### DATA SHOWN

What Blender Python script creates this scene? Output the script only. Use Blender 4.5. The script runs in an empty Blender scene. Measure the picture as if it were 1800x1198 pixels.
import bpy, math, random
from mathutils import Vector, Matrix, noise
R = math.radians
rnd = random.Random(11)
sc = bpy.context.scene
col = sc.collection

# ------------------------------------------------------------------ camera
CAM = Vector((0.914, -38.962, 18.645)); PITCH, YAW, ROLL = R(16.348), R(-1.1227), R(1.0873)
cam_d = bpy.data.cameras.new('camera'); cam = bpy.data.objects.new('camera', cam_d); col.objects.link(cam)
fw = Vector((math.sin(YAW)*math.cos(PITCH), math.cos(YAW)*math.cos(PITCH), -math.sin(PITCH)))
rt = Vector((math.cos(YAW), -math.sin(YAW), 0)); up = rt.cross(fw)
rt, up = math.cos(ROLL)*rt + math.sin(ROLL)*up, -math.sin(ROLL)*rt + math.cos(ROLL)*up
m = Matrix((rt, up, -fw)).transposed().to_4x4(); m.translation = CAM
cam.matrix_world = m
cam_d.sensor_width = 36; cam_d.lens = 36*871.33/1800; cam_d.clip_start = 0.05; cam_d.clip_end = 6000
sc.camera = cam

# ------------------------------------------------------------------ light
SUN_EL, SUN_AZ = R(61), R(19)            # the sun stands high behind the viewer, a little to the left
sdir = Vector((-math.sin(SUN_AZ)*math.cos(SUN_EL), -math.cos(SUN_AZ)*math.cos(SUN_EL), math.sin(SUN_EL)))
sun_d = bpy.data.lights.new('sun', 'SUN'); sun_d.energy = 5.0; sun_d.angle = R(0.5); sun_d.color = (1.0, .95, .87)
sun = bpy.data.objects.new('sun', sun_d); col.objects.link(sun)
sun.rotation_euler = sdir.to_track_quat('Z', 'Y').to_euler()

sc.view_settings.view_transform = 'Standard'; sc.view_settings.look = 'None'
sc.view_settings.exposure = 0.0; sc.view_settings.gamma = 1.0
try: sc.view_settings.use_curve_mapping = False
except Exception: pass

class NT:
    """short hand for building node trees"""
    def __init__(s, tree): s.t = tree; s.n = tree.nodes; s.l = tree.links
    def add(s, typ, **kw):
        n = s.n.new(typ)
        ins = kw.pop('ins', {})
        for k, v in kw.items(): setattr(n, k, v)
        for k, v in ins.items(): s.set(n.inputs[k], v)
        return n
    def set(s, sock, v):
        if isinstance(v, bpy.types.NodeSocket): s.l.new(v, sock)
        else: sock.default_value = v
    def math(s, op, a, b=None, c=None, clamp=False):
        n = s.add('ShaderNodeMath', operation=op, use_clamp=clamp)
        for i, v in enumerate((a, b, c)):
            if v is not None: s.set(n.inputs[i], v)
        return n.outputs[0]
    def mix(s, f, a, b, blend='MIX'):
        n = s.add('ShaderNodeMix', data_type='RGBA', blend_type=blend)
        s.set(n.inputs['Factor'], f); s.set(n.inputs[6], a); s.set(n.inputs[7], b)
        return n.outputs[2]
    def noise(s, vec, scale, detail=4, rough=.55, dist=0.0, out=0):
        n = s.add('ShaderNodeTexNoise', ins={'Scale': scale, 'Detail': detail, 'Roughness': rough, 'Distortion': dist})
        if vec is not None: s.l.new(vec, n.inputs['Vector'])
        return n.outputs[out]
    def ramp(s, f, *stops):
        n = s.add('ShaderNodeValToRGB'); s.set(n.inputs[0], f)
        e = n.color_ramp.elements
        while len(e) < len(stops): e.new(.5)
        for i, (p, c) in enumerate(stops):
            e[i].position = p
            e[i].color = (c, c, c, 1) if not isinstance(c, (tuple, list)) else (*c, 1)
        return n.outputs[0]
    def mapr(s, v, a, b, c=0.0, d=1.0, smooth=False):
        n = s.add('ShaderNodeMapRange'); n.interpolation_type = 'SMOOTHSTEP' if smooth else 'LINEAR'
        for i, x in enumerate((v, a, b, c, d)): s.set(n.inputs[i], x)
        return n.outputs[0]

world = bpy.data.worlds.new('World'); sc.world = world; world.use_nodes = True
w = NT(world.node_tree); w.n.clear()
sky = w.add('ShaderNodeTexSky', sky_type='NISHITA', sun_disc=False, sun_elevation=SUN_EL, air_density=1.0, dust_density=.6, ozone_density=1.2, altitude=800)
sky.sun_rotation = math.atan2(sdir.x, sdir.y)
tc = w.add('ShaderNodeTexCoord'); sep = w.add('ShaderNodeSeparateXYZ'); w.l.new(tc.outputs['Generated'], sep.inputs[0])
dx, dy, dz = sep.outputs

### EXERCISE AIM
Print the listing above from its first line through the line with "sun.rotation_euler = sdir.to_track_quat('Z', 'Y').to_euler()", and stop there.

### TASK OUTPUT
What Blender Python script creates this scene? Output the script only. Use Blender 4.5. The script runs in an empty Blender scene. Measure the picture as if it were 1800x1198 pixels.
import bpy, math, random
from mathutils import Vector, Matrix, noise
R = math.radians
rnd = random.Random(11)
sc = bpy.context.scene
col = sc.collection

# ------------------------------------------------------------------ camera
CAM = Vector((0.914, -38.962, 18.645)); PITCH, YAW, ROLL = R(16.348), R(-1.1227), R(1.0873)
cam_d = bpy.data.cameras.new('camera'); cam = bpy.data.objects.new('camera', cam_d); col.objects.link(cam)
fw = Vector((math.sin(YAW)*math.cos(PITCH), math.cos(YAW)*math.cos(PITCH), -math.sin(PITCH)))
rt = Vector((math.cos(YAW), -math.sin(YAW), 0)); up = rt.cross(fw)
rt, up = math.cos(ROLL)*rt + math.sin(ROLL)*up, -math.sin(ROLL)*rt + math.cos(ROLL)*up
m = Matrix((rt, up, -fw)).transposed().to_4x4(); m.translation = CAM
cam.matrix_world = m
cam_d.sensor_width = 36; cam_d.lens = 36*871.33/1800; cam_d.clip_start = 0.05; cam_d.clip_end = 6000
sc.camera = cam

# ------------------------------------------------------------------ light
SUN_EL, SUN_AZ = R(61), R(19)            # the sun stands high behind the viewer, a little to the left
sdir = Vector((-math.sin(SUN_AZ)*math.cos(SUN_EL), -math.cos(SUN_AZ)*math.cos(SUN_EL), math.sin(SUN_EL)))
sun_d = bpy.data.lights.new('sun', 'SUN'); sun_d.energy = 5.0; sun_d.angle = R(0.5); sun_d.color = (1.0, .95, .87)
sun = bpy.data.objects.new('sun', sun_d); col.objects.link(sun)
sun.rotation_euler = sdir.to_track_quat('Z', 'Y').to_euler()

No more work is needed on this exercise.